## What you have to do
From the entries below, tally how many lines contain "this" and report only that figure.

3D scene scripts

════════════════════

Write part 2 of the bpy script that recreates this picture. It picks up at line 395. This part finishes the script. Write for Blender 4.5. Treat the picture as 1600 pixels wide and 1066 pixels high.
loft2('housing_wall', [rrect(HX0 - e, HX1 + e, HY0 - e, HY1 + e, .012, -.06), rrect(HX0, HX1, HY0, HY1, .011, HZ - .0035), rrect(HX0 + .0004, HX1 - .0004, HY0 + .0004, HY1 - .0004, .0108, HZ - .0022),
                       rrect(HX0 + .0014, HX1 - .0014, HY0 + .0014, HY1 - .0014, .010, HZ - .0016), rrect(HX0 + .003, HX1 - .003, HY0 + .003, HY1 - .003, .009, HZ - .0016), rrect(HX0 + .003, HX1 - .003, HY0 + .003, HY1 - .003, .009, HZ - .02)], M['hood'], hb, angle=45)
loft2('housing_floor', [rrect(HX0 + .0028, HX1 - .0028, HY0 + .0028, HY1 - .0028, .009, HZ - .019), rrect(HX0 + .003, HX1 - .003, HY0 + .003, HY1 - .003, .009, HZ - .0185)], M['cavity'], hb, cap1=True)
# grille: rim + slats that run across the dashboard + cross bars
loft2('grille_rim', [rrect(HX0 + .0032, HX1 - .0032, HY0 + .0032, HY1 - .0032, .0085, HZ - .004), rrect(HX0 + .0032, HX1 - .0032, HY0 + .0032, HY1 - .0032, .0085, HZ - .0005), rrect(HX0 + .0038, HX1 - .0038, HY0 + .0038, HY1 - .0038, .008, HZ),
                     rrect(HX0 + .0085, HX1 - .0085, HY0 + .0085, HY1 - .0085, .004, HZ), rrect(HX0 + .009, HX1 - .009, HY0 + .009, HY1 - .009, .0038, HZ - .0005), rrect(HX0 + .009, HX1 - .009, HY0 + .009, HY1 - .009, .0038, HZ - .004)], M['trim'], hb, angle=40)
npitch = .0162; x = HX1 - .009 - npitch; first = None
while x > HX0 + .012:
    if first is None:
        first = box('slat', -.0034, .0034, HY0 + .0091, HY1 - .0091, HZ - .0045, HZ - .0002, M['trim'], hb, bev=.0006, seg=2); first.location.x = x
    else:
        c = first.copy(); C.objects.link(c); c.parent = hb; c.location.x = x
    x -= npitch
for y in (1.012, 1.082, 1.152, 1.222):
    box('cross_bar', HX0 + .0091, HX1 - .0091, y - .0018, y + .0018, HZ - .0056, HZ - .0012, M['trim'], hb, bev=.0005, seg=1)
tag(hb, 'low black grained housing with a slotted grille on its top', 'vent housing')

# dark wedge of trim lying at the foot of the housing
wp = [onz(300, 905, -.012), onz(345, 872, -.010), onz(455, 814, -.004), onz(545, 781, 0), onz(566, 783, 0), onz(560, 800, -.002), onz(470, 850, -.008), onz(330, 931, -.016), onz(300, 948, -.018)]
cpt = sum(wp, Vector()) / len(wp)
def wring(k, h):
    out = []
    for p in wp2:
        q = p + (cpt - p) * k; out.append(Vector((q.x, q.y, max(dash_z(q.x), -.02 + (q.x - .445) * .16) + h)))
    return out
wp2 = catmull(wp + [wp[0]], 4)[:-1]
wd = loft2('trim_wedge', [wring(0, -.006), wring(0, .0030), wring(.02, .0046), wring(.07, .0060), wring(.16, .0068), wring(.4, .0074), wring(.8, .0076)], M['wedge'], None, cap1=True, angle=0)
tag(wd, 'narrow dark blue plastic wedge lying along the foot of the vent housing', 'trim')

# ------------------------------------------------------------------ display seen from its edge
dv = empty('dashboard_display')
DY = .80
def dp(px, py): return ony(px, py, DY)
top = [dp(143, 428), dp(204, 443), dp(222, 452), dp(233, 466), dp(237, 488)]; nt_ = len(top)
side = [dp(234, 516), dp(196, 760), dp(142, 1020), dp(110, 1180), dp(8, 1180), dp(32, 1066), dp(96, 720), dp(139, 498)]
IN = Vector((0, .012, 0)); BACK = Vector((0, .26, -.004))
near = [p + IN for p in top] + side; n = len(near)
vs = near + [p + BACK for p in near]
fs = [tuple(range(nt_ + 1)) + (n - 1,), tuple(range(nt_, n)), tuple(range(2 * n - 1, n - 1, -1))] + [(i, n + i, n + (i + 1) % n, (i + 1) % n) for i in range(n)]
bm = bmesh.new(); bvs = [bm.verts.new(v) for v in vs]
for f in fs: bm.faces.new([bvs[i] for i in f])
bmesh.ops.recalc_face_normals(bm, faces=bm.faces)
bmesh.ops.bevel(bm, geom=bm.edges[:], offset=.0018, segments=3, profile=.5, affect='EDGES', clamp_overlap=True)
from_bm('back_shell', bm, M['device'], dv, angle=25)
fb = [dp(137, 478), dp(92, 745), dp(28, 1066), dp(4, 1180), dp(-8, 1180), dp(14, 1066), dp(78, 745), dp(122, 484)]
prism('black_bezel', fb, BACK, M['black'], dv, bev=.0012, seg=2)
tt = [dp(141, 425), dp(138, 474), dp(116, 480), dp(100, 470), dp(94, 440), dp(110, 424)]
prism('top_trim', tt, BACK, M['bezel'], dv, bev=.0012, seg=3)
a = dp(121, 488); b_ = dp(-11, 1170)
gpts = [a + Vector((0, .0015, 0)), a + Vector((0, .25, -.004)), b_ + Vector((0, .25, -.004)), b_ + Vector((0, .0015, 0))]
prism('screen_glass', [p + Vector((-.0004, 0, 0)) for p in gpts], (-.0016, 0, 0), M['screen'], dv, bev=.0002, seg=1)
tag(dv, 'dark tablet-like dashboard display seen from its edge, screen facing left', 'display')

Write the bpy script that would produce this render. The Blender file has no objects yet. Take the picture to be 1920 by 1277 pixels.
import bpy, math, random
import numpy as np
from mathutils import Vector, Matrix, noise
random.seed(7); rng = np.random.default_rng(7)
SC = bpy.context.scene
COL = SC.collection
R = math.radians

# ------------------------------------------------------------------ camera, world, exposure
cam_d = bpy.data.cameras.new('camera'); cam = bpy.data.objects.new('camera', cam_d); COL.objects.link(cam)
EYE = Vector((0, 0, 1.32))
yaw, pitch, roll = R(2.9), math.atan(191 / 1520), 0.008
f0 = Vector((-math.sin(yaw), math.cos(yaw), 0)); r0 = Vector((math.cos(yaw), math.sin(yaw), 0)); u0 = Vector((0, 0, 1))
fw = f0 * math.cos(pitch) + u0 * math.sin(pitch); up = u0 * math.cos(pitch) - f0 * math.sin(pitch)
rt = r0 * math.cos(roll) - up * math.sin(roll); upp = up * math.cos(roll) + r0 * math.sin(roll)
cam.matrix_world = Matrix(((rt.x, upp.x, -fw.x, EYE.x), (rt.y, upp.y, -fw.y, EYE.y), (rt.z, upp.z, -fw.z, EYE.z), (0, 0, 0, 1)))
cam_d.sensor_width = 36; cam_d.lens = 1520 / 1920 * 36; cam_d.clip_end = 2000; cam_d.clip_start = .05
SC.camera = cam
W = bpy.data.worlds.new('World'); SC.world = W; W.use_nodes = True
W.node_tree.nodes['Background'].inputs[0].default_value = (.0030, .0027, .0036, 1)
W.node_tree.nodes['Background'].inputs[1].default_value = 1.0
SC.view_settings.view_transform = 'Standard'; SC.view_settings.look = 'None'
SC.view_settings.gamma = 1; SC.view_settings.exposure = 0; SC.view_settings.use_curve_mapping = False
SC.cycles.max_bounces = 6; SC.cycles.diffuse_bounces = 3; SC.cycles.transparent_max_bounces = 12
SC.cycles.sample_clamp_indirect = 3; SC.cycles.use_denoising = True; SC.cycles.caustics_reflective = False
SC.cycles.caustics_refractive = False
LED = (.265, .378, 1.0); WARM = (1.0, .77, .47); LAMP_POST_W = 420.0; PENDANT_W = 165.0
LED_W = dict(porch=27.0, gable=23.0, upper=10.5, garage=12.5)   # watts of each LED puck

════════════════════

## Exercise answer
2